Mannaïg Gabillard – Le marché du cloud et de la data est dominé par des acteurs non-européens, et est marqué par des habitudes technologiques encrées, des effets d’annonces et de forts enjeux commerciaux La data est bien devenue le nouvel or noir de l’économie. Sa circulation et son partage participent à l’économie de marché et sont un enjeu de compétitivité. Les entreprises ont besoin d’accéder à des infrastructures décentralisées, puissantes et performantes. Face au spectre de la guerre notamment économique dans laquelle les données tiennent le rôle de monnaie d’échange, les différentes puissances économiques continuent à s’affronter. La Chine depuis le 1er janvier 2023, impose l’hébergement de données sensibles sur le territoire national, à l’instar du Maroc en juin 2022. Au niveau européen, est brandi le projet de cloud européen Gaia-X empruntant son nom à la déesse grecque de la Terre, dont l’objectif était de proposer une infrastructure conforme à la règlementation européenne, garantissant aux utilisateurs la non-surveillance de masse par les autorités policière ou de renseignement. En France, des initiatives dites de « cloud souverain » 100% français se sont multipliées avec la société S3NS de Thales ou Bleu de Capgemini. Cependant bien que portés par des acteurs au capital majoritairement français, la composition des briques technologiques de ces solutions pouvant être d’origine étrangère et notamment américaine vient déliter la souveraineté de ces projets. Cette réalité de dépendance technologique à l’égard des hyperscalers dont les solutions permettent de garantir une interopérabilité et un accès aux bases de données se heurte aux enjeux de souveraineté défendus par chaque puissance économique et politique à travers leurs cadres règlementaires.

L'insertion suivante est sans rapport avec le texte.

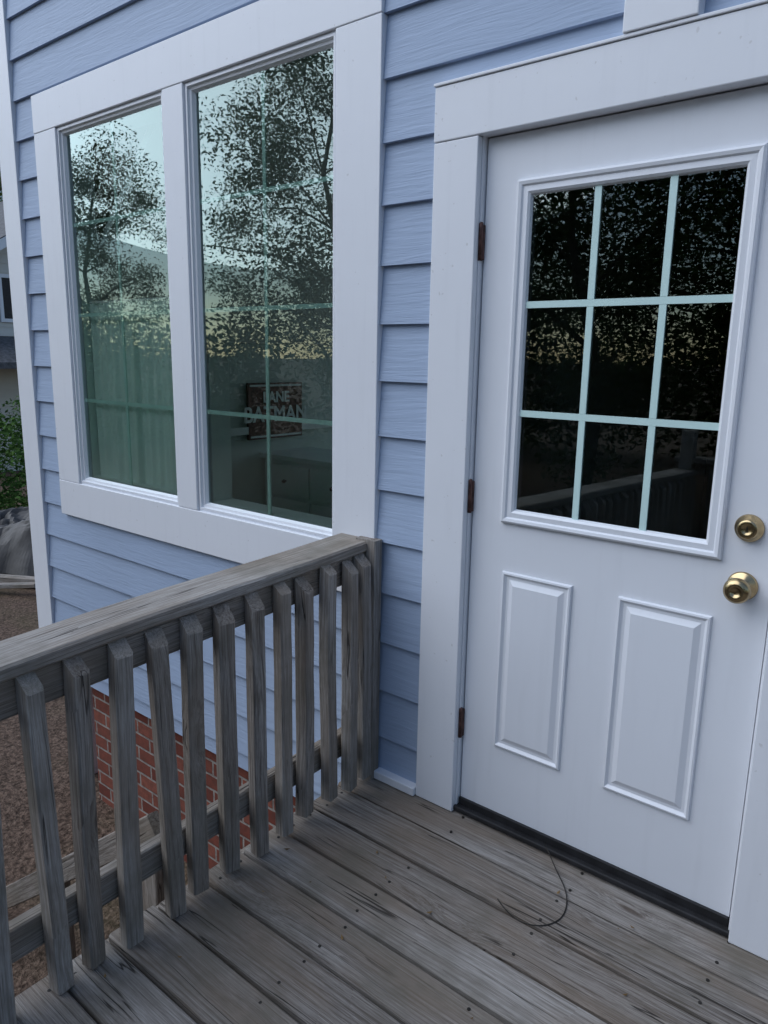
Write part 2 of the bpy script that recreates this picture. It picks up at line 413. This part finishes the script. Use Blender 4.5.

DigitalCMO.fr – Le contexte réglementaire pays par pays s’est-il complexifié sur la protection des données ?
Mannaïg Gabillard – Le Cloud Act (1) aux Etats-Unis autorise la justice américaine à saisir les données numériques partout dans le monde, mais en réalité dans des conditions restrictives d’une procédure judiciaire, de la délivrance d’un mandat (warrant) par un juge indépendant et de la présomption sérieuse d’une infraction suffisamment grave (serious crime). C’est conjuguée aux législations à vocation extraterritoriale de lutte contre le terrorisme comme le FISA renforcé par le Patriot Act en 2001 que la règlementation américaine permet à ces autorités, en cas d’enquêtes criminelles, de saisir, tout simplement, l’ensemble des données qui pourraient menacer l’ordre public. Les règlementations russe, chinoise et européenne se multiplient, mêlant tour à tour protectionnisme et extraterritorialité. Vu comme la 3ème voie, la règlementation européenne (DMA, DSA, Data Act, Directive NIS mise à jour) à vocation extraterritoriale vient circonscrire le champ des possibles pour les GAFAM en termes d’accès, d’utilisation, de transfert et de sécurisation des données. En dépit de cette règlementation, il demeure que ni la localisation des centres de données ni les engagements contractuels n’offrent de garantie à leurs détenteurs contre les accès des autorités américaines : ce sont les entités qui les « possèdent », « gardent » ou « contrôlent » qui ont leur importance pour déterminer l’applicabilité du Cloud Act, de même que le critère de la vente de produits et/ou de services à des individus et/ou entreprises établis aux Etats-Unis, et le recours à des fournisseurs de services établis aux Etats-Unis.
DigitalCMO – Comment les responsables du digital (dont les CMO) et leur DSI doivent s’intéresser à ces questions ?
Mannaïg Gabillard – Dans ce contexte, la notion de cloud by design fait tout son sens : la sensibilité des données vient définir en amont la solidité de la « maison » les hébergeant. Compte tenu de la complexité du cadre règlementaire générant une insécurité juridique forte, toutes les données ne sont pas éligibles à leur hébergement dans un cloud public en raison des réglementations qui leur sont applicables ou de la sensibilité stratégique de ces données. Les travaux de cartographie des données, réalisés lors de la mise en place des programmes de conformité RGPD et de secret des affaires, pourraient être utiles et de manière empirique réutilisés afin d’identifier la criticité des données. Ces chantiers sont une priorité en ce début d’année.
( 1)Le Cloud Act promulgué le 23 mars 2018 s’applique à toute « United States person », définie très largement comme étant pour les personnes morales, toute société de droit américain, filiale étrangère incluse, et permet aux agences de renseignements américaines (CIA, FBI…), sur décision préalable d’un juge et dans le seul cadre de procédures pénales, d’obtenir des opérateurs de télécoms et autres fournisseurs de service de cloud computing, des informations qui seraient stockées sur leurs serveurs, même lorsque les données qu’ils détiennent, directement ou par leurs filiales, se trouvent dans des data centers situés hors du territoire des États-Unis.